**Exercise objective:**
How many of these lines hold the string "from"? Answer with the number only.

**Records to process:**

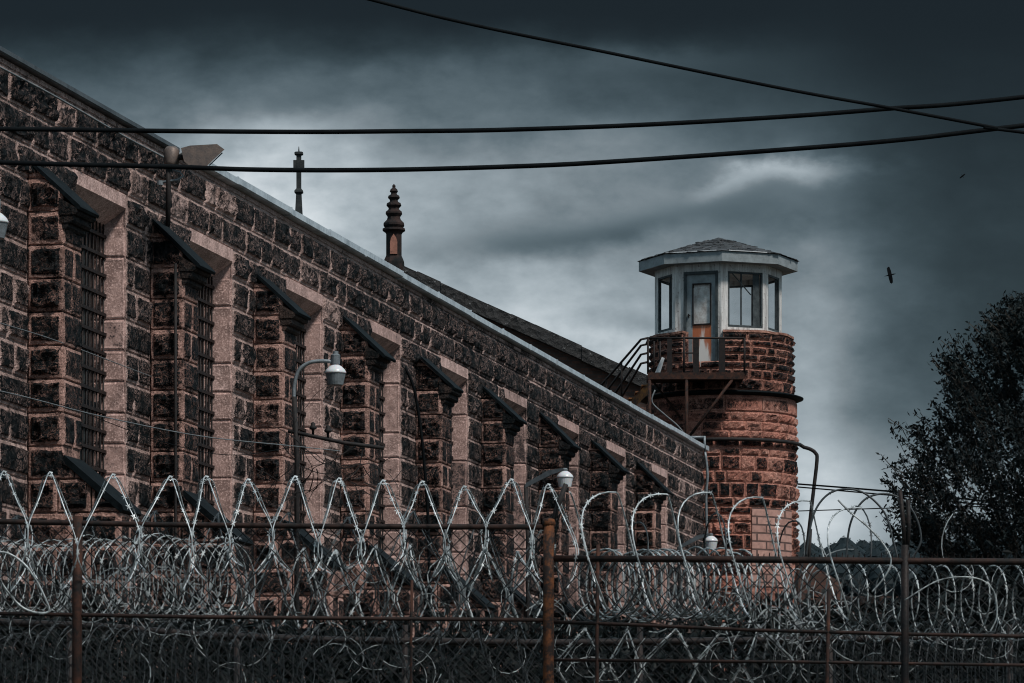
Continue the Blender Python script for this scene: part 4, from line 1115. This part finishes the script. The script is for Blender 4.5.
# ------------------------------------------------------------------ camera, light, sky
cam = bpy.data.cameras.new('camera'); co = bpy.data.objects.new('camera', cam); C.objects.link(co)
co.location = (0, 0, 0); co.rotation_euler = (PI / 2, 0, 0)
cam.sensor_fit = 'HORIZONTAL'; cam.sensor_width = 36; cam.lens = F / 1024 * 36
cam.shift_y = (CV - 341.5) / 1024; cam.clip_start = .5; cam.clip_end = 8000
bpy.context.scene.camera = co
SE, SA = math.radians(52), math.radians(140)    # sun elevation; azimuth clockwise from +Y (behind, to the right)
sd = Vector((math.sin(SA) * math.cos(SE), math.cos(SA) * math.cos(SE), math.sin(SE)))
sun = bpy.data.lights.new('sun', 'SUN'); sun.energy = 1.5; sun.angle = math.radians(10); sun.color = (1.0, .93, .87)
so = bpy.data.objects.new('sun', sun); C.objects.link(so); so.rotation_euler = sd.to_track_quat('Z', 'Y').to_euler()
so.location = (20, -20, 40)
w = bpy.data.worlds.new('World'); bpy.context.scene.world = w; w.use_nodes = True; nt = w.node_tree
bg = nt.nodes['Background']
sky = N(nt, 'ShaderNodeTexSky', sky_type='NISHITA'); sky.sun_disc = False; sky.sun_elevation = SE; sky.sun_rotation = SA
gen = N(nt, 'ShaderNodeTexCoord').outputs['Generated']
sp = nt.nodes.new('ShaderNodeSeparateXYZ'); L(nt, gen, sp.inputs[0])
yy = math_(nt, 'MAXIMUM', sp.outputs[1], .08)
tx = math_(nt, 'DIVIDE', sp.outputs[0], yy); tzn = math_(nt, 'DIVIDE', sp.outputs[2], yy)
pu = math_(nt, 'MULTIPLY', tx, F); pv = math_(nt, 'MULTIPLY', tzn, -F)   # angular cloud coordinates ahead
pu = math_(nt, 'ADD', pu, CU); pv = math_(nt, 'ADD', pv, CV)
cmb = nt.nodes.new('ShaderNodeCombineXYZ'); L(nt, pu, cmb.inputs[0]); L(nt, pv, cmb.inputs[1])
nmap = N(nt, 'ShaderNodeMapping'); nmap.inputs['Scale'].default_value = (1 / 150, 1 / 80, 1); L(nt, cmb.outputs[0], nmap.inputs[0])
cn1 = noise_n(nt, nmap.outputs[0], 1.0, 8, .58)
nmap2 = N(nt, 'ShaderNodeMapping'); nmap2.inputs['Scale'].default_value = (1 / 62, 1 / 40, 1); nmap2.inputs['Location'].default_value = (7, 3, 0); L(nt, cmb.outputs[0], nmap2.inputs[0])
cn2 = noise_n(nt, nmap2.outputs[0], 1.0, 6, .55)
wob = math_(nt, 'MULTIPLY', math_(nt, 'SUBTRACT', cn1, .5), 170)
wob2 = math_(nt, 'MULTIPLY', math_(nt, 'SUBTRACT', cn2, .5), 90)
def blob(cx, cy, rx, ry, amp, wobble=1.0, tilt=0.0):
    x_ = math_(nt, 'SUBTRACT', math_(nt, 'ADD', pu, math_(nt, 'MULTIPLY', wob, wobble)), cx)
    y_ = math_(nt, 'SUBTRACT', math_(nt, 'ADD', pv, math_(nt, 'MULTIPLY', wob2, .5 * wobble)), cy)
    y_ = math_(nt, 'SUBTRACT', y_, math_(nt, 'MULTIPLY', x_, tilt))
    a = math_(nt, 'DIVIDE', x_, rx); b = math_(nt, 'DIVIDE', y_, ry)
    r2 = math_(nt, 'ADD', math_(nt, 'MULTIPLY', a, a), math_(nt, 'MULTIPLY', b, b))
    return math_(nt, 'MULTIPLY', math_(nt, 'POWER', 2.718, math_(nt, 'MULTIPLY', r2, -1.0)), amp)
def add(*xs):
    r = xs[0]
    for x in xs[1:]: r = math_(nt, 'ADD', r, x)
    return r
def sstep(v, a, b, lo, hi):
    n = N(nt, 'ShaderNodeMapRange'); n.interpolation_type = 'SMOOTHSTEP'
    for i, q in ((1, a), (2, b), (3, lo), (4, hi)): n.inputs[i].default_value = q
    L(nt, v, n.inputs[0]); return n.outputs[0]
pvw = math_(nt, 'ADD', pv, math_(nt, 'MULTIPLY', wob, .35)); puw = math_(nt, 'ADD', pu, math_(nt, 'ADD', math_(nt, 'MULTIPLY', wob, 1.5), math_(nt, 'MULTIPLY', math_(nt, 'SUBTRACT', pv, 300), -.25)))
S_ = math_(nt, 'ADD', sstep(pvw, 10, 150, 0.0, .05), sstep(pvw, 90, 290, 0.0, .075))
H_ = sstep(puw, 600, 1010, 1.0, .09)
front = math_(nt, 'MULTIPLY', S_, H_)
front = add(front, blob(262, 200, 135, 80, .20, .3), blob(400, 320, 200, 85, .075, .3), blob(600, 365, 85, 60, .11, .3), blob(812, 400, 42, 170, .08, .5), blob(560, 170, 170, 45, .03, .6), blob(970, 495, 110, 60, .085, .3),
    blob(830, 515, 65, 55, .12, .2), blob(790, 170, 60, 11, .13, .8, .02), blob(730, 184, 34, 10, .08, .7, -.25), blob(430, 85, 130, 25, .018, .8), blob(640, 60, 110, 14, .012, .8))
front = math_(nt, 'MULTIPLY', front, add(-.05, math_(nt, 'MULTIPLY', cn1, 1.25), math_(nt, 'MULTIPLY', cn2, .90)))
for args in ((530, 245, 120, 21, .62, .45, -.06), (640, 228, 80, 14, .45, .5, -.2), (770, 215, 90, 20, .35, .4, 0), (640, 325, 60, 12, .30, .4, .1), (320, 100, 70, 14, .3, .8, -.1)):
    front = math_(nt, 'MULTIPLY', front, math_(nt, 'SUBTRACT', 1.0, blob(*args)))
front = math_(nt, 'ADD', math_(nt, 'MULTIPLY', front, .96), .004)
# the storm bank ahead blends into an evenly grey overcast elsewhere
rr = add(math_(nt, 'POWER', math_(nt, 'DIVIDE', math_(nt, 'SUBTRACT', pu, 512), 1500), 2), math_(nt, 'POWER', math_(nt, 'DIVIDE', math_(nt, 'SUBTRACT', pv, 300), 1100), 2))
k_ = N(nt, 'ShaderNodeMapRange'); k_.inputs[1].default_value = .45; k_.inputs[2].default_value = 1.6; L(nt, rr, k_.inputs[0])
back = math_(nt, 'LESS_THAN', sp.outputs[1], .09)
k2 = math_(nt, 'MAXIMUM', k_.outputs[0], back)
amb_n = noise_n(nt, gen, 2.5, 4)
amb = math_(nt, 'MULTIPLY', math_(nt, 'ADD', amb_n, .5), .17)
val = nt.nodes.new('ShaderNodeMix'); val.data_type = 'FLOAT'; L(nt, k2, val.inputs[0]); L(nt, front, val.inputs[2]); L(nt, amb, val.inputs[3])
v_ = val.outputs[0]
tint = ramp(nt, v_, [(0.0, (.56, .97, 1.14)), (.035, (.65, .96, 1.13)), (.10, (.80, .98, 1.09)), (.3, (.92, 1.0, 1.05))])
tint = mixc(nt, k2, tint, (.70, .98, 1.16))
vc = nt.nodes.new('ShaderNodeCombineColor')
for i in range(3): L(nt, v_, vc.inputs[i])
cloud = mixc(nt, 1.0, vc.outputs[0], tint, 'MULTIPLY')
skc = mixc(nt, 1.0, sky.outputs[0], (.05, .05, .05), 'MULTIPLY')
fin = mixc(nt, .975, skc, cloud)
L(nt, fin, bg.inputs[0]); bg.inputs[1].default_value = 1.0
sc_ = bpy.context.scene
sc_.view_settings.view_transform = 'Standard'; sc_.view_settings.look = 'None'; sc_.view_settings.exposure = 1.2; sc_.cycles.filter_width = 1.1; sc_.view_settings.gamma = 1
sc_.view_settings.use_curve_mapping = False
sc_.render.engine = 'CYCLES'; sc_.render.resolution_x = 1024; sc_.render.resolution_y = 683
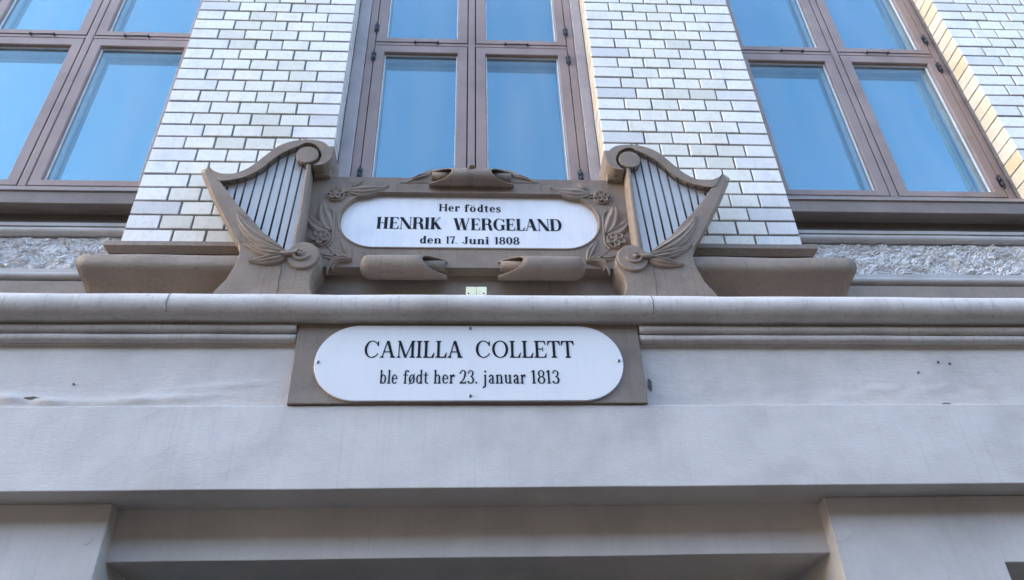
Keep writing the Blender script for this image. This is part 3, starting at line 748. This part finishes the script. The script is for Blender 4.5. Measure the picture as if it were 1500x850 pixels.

**The reply:**
2